The Imperial Household Law of 1947 (皇室典範 Kōshitsu Tenpan?) is a statute in Japanese law that governs the line of imperial succession, the membership of the imperial family, and several other matters pertaining to the administration of the Imperial Household.
It was passed during the Shōwa era on January 16, 1947, by the last session of the Imperial Diet. This law superseded the Imperial Household Law of 1889, which had enjoyed co-equal status with the Constitution of the Empire of Japan and could only be amended by the Emperor. The revised statute is clearly subordinate to the Constitution of Japan, which went into effect on May 3, 1947. It develops Chapter 1: Article 2 of The Constitution of Japan which states: "The Imperial Throne shall be dynastic and succeeded to in accordance with the Imperial House Law passed by the Diet".

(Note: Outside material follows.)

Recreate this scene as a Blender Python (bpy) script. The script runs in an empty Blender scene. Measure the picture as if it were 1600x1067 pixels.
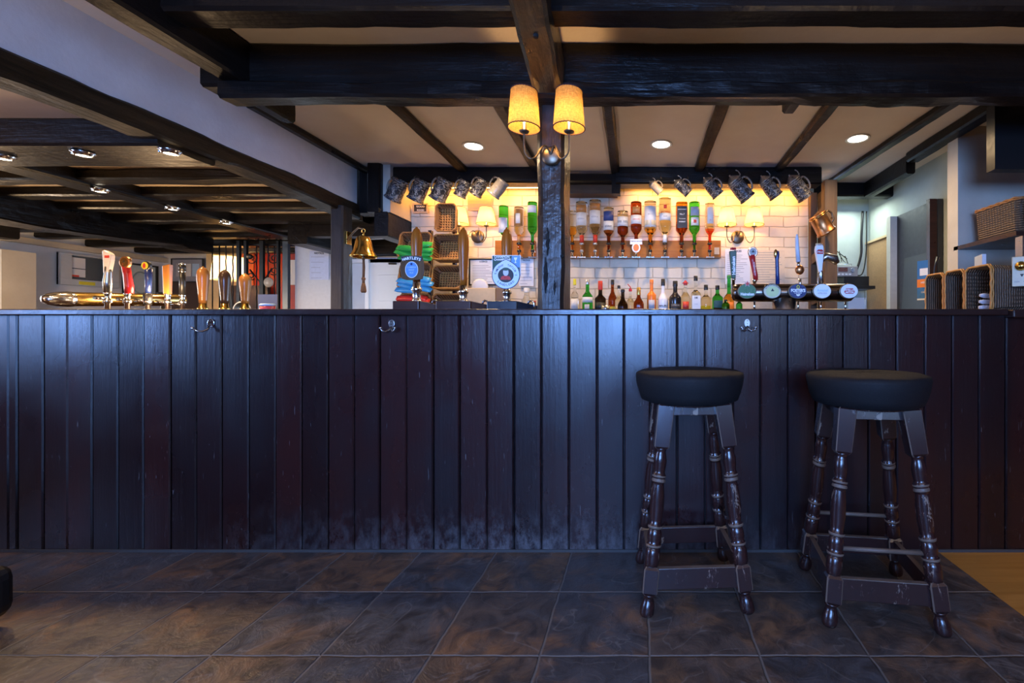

Drafted by the government of Shigeru Yoshida, Prime Minister during the American occupation by the Supreme Commander for the Allied Powers, the 1947 statute sought to bring the legislation governing the Imperial Household into compliance with the American-written Constitution.
The law had the effect of dramatically restricting membership in the Imperial Family to the Emperor Hirohito's immediate family, his widowed mother, and the families of his three brothers. It abolished the collateral lines of the Imperial Family, the shinnōke and the ōke, which had traditionally been a pool of potential successors to the throne if the main imperial family failed to produce an heir. The fifty-one members of the eleven cadet branches renounced their Imperial status; and they were formally removed from the Imperial household register and became ordinary citizens on October 14, 1947.